Second, there are a large number of potential enterprises whose full capacities have not been used so far. Third, SSIs will be helpful in putting idle savings in productive use.

  1. Decentralization Argument

Decentralization of industrial activity has also been advanced as another reason for promoting SSIs.

There are two aspects of this argument; first, there is the need to prevent congestion in large cities through prevention of growth of industries there; second, this negative measure has to be reinforced by promoting industrial growth in semiurban and rural areas so that the local people can stay on their areas without emigrating to the nearby cities.

The primary objective of developing small industries in rural areas is to extend work opportunities, raise incomes and standard of living and to bring about a more balanced and integrated rural economy. In India, the method adopted for developing cottage and small scale industry is the construction of industrial estates, usually in towns.

These estates provide factory space, electricity, sheds and common facilities. At present there are 346 such industrial estates in India.

Large industries are mostly concentrated in metropolitan cities. The smaller towns and the countryside in order to benefit from modern industrialization must encourage small enterprises. Industrialization of the country can become complete only if it penetrated into the remote corners of the country. Small industries by carrying the job to the workers overcome the difficulties of territorial immobility.
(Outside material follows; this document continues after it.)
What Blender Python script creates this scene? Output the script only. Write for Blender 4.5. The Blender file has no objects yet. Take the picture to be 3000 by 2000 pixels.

An important reason for developing small industries lies in the prevention of a lopsided industrial growth. A pyramid like structure of industrial development with a few large scale industries at the top and a mass of small enterprises at the base would obviously make the industrial economy ill balanced.

There should be layers of industrial enterprises in between the largest and the smallest categories. An integrated development of large scale and small scale industries complementing each other is the most important aspect of economic planning which should not be lost sight of.

The larger units should be a source of most of the critical raw materials which the smaller units need for processing them into finished goods.

The smaller units in their turn should be acting as auxiliaries engaged in the manufacture of components, parts and accessories required by the bigger units which should have sub contracted with the former. The economic and technical possibility of such complementary relationship should be explored and realised.